NOIR DIPTYQUE
Jean-François Dormois, Le Moule à Gaufres, 2010

Noir diptyque... Il faut bien admettre que, finalement, ce titre on ne peut plus générique n’est pas mensonger. Car noires, elles le sont indéniablement, les deux longues nouvelles (ou courts romans ?) qui constituent le corps du bouquin.
De la même manière que les rats peuvent être des villes ou des champs, les polars peuvent être urbains ou ruraux. Là, pas de doute, nous sommes dans le second domaine, les deux pieds dans la boue, avec des héros qui, amoureux de leur solitude et soucieux de leur corps, passent l’essentiel de leurs congés à crapahuter dans les sous-bois, à pédaler ou à faire du ski de fond (sauf quand ils décident d’aller à la piscine pour changer un peu...).
La première des deux histoires, « G.R.13 », met en scène un coureur de fond amateur qui a pris l’habitude, à l’issue de chacune de ses excursions champêtres, de s’arrêter dans un petit village, toujours au même resto : chez Milou. Ambiance virile garantie : « C’est encore profondément rural, encombré de bric et de broc, hétéroclite à souhait, enfumé à trancher à la tronçonneuse, suant de tous les pores et de toutes les aisselles, avec un air bien bibiné, fort aviné, très anisé selon les heures […]. Oui, certains soirs, c’est un peu Délivrance, mais sans le banjo. »
Seulement, voilà qu’un jour, exit Milou, bonjour « Les Cariatides »... L’auberge a changé d’enseigne et de gérant : une belle Parisienne a pris le relais. Mais le héros découvre vite qu’une partie de la clientèle manque toujours cruellement d’éducation.
Le second récit, intitule « Jura, mais un peu tard », dépeint les tribulations d’un skieur de fond amateur (notez la nuance !) qui, en chemin, ouvre la portière de son combi Volkswagen à une mystérieuse auto-stoppeuse s’embarque du même fait dans un road movie jurassien au suspense ronde ment mené.
Bon, débarrassons-nous tout de suite de notre petit bémol, comme ça, ce sera fait : la logique du diptyque m’a laissé sur ma faim. Je m’attendais à deux histoires qui se complèteraient, s’éclaireraient mutuellement. Ce n’est pas vraiment le cas ; les deux récits se répètent un peu trop au contraire : même héros ayant les mêmes goûts pour le sport, la littérature, la tranquillité, les camionnettes aménagées, les cartes routières, la bière, les calembours, Neil Young et les luttes syndicales.

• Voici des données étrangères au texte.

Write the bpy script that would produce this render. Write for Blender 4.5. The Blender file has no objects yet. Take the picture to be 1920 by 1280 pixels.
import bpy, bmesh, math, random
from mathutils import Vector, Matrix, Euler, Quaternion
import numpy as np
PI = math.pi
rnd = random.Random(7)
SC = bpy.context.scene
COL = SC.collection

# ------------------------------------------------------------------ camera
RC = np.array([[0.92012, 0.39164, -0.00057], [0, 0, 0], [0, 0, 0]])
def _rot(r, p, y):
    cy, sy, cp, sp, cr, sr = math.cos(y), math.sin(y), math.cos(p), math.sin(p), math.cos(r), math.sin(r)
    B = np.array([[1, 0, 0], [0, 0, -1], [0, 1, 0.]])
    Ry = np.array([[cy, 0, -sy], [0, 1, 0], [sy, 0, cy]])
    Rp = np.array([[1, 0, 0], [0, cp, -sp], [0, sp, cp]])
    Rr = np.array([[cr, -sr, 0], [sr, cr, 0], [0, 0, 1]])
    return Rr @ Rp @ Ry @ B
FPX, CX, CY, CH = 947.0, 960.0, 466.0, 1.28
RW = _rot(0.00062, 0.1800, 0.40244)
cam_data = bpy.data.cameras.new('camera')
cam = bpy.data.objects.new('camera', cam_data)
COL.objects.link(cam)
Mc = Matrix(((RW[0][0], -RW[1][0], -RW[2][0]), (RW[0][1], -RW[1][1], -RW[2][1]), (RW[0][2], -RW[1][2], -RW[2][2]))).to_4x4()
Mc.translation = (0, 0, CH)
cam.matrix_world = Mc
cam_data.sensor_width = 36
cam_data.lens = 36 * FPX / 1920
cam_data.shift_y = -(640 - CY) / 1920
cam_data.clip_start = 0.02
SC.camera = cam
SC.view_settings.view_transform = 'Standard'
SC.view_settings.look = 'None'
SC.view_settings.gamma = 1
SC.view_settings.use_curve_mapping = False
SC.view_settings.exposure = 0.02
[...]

L’écriture, dans les deux cas, est identique et certaines blagues se retrouvent mot pour mot dans les deux parties. Certes, on ne peut pas reprocher à l’auteur une certaine unité, mais de là à parler de diptyque... Bref.
Ce petit accès de mauvaise humeur ne retire d’ailleurs rien au plaisir pris malgré cela a la lecture de ce livre, car il faut reconnaître que Jean-François Dormois se tire très honorablement de son noir et délicat exercice de style. Sachant flirter avec les références (de Clint Eastwood à Simenon en passant par Manchette ou Daeninckx) sans sombrer dans la caricature, et sachant forcer le clin d’oeil sans tomber dans le cliché, il parvient à donner corps à un univers personnel attachant. Sa langue est pleine de vie et de trouvailles, et son humour, placé sous la double tutelle de l’Almanach Vermot et de Pierre Dac, fait presque toujours mouche : ainsi quand il explique que tel protagoniste était « plus énervé qu’une division de puces parachutées sur le chenil de la SPA » ou quand il évoque le « polystyrène... de Copenhague » voire « la saucisse de Morteau... sans faucille ».
Ses personnages enfin possèdent cette véritable dimension psychologique et humaine qui devrait être la clé de voûte obligatoire de tous les polars. Jean François Dormois nous apporte en effet une fois de plus la preuve que l’on n’a pas besoin de milliers de coups de flingues, de litres d’hémoglobine et de cascadés à n’en plus finir pour raconter de belles histoires. Et rien que pour cela, déjà, il mérite grandement d’être félicité et encouragé à poursuivre.
Et un coup de chapeau, pour conclure, à l’illustrateur, Samuel Kac, dont on sent qu’il s’est pleinement investi dans le projet et ne s est pas contente de plaquer des planches toutes faites sur le texte de l’auteur.
Stéphane Beau
Le Magazine des livres n°28, janvier 2011.